E quali sarebbero secondo Galli della Loggia il “principio ispiratore”, per “orientare il cammino dell’Italia” affinché abbia “un idea di sé e del suo ruolo nel mondo”. Quindi il “traguardo” ed addirittura il “destino”?

Il Nostro concepisce un solo traguardo, quello di fare dell’Unione europea un vero e proprio super-Stato, consegnando quindi gli ultimi brandelli di sovranità nazionale e popolare a poteri sovraordinanti e tecnocratici non solo allergici ma ostili ad ogni ordinamento democratico. Se c’è qui un “destino” per l’Italia è solo quello dell’oltrepassamento, della propria autodissoluzione, della propria morte come Nazione e come Stato.
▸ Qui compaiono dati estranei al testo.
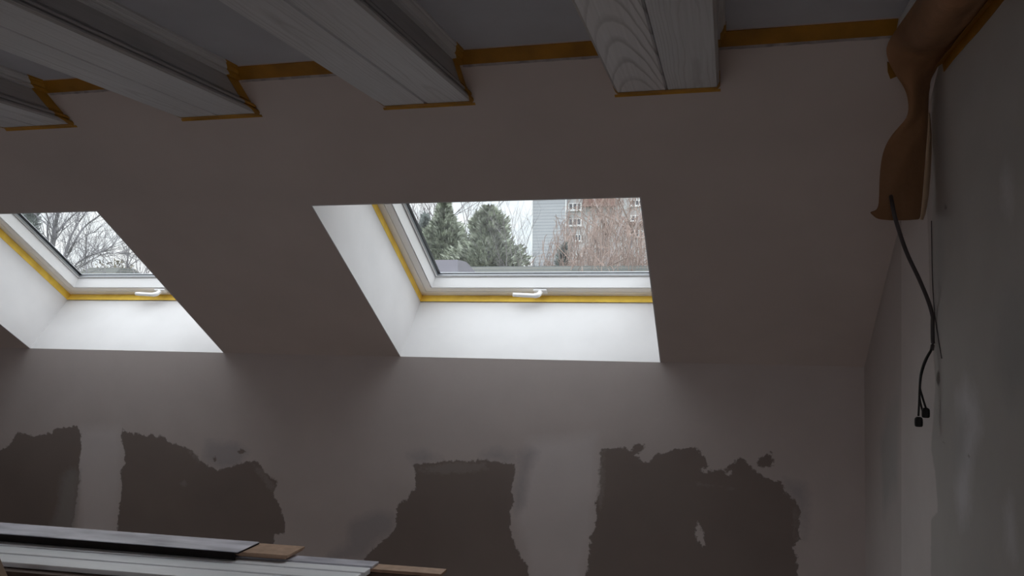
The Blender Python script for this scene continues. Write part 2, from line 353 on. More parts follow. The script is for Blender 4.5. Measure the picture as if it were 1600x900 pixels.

Ma allora diciamolo: Della Loggia vorrebbe la botte piena e la moglie ubriaca, vorrebbe un Paese che abbia un ruolo nel mondo privandolo del suo essere Stato-nazione, vorrebbe un’Italia forte dileguata in un’Unione a supremazia tedesca. Una contraddizione in termini, un’assurdità logica prima ancora che politica.

Non che Renzi e la sua cricca non condividano questo “destino” infausto: ma mentre Renzi vuole che l’Italia sieda nella camera di regia, i Della Loggia ritengono questa pretesa una chimera e propongono di affidarsi supinamente a Berlino, accettando un’egemonia tedesca senza la quale tutta l’Unione crollerebbe.

A pensarci bene il Nostro ha ragione: la sola Unione europea possibile è quella ad egemonia tedesca, dove le altre nazioni diventino sue province.

Per questo il “partito tedesco” si configura come il nemico principale, che va combattuto e sconfitto.

I Renzi vanno e vengono, le smanie espansionistiche del grande capitalismo tedesco invece restano.